The other thing you need to pull off this meal is flour tortillas. If rojo is the "blood" of the meal, tortillas are the flesh or "body," Mara says, drawing on Catholic imagery to explain the importance of these two foods in her native cuisine.

The dough comes together in a snap, and the trick is all in how you roll them out - smoothly and deftly, one quarter-turn at a time. Mara learned to roll out flour tortillas using the sanded top of a shovel handle, which her husband lovingly recreated for her.

Mara's grandmother taught her to make flour tortillas as a little girl. This food is "slow food," Mara explained, the opposite of fast food - as you can see in the picture of her grandmother sorting dried beans so that each bean passed muster before cooking it.

Mara heads up Slow Food Vermont, the Vermont chapter of the international organization devoted to preserving and savoring heritage foods and recipes.

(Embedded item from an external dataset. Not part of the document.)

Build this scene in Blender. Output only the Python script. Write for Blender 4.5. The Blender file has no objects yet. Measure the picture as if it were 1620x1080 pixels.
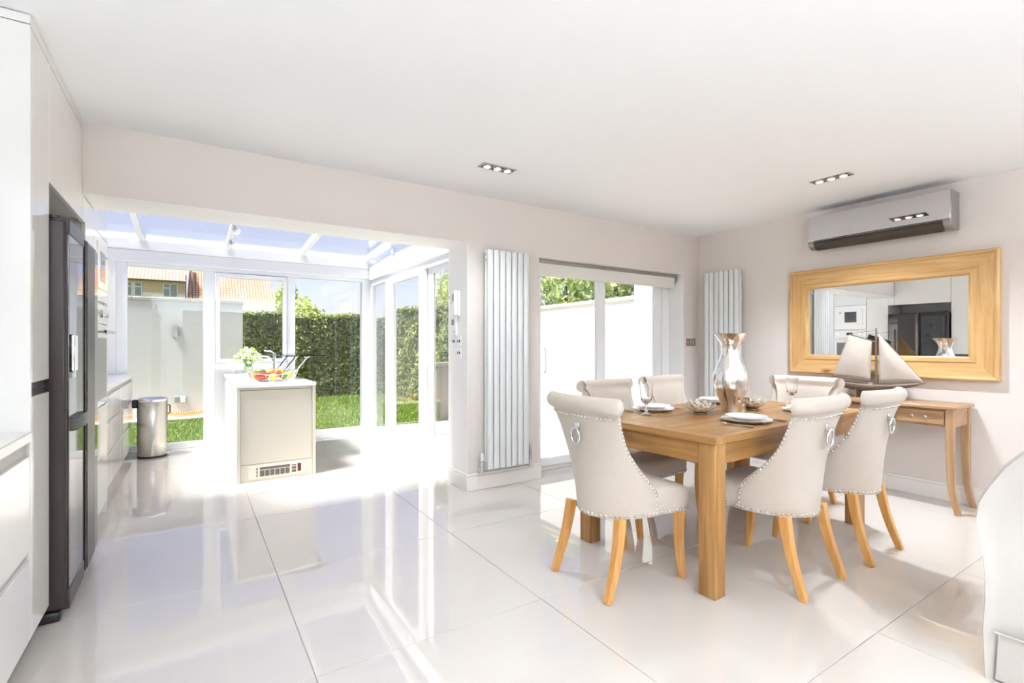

The organization has a robust calendar of events, and you can find them doing tastings at Summervale this summer.

It was a delight to hear the stories and see the process behind Mara's delicious food, and I encourage you to sample it at the Burlington Winter Farmer's Market and to check out the other classes and events Slow Food Vermont has organized.

Also, stop by and say hi to Mara the Burlington Summer Farmer's Market kicking off Saturday, May 11th, where she sells produce she grows with her husband on two acres in the Intervale - including, if the weather cooperates, some New Mexican chiles.